Q: Prove that if $m$ is a positive integer and $x$ is a real number, then
$$ \lfloor mx \rfloor=\lfloor x \rfloor+\lfloor x+\frac{1}{m} \rfloor+\lfloor x+\frac{2}{m} \rfloor+...+\lfloor x+\frac{m-1}{m} \rfloor. $$
Let $x=n+\frac{r}{m}+c$, where n is an integer, r is a nonnegative integer less than m, and c is a real number with $0\le c<\frac{1}{m}$.
If we substitute this x to $\lfloor mx \rfloor$, we get
$\lfloor mx \rfloor=\lfloor m(n+\frac{r}{m}+c) \rfloor=\lfloor mn+r+mc \rfloor$.
Because $c<\frac{1}{m},$ $mc$ is smaller than 1. Hence, $\lfloor mn+r+mc \rfloor=mn+r.$
Moving on to the next function, we get
$\lfloor x+\frac{1}{m} \rfloor = \lfloor n+\frac{r}{m}+c+\frac{1}{m} \rfloor=\lfloor n+\frac{r+1}{m}+c \rfloor$.
$\lfloor x+\frac{2}{m} \rfloor = \lfloor n+\frac{r}{m}+c+\frac{2}{m} \rfloor=\lfloor n+\frac{r+2}{m}+c \rfloor$.
...
$\lfloor x+\frac{m-1}{m} \rfloor = \lfloor n+\frac{r}{m}+c+\frac{m-1}{m} \rfloor=\lfloor n+\frac{m+r-1}{m}+c \rfloor$.

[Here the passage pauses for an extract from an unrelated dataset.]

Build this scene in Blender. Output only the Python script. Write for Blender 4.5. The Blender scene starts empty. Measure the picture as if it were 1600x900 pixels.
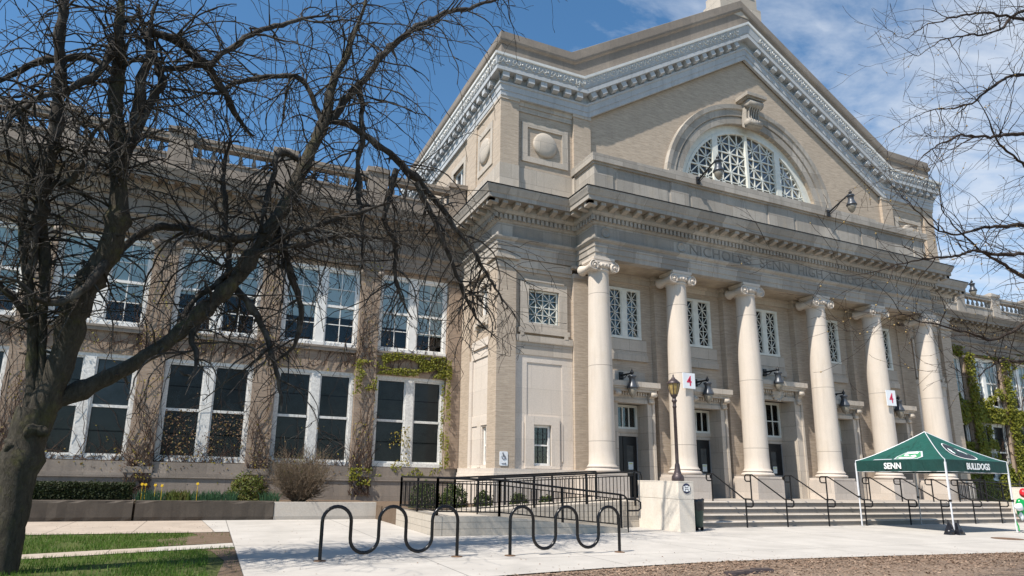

In order to solve this countably infinite functions, we have to split them into two groups. The first group owns functions that $ \frac{r}{m}+c+\frac{y}{m}<1,$ so $\lfloor x+\frac{y}{m} \rfloor=n.$
Second group contains functions that $ \frac{r}{m}+c+\frac{y}{m} \ge 1,$ so $\lfloor x+\frac{y}{m} \rfloor=n+1.$
Then, we have to know where the number starts to become 1. We can notice this by:
$ \frac{r+y}{m}+c = 1$
$r+y=m(1-c)$
$y=m(1-c)-r$
Hence, we now know that
$\lfloor x+\frac{m(1-c)-r}{m} \rfloor=\lfloor n+1 \rfloor=n+1.$
Therefore, from $\lfloor x \rfloor$ to $\lfloor x+\frac{m(1-c)-r-1}{m} \rfloor$, all the values are n. From $\lfloor x+\frac{m(1-c)-r}{m} \rfloor$ to $\lfloor x+\frac{m-1}{m} \rfloor$, all the values are n+1.
But then I am stuck at this part. I have no idea how to move on to the next step to solve this question.
Please Help Me!!
Since there are $m$ terms in any series from $0$ to $m-1$, you have that $$\begin{align} \lfloor mx\rfloor&=(m-k)\times n+k\times (n+1) \\ &=mn+k \end{align}$$ You have only to prove that $k=r$. You will see that $k$ can be determined as follows. $$\begin{align} k&=\lfloor (m-1)-(m(1-c)-r-1)\rfloor \\ &=\lfloor m-1-m+mc+r+1\rfloor \\ &=\lfloor mc+r\rfloor \end{align}$$ And since $c<\frac{1}{m}$, $mc<1$. So, $k=\lfloor mc+r \rfloor = r$.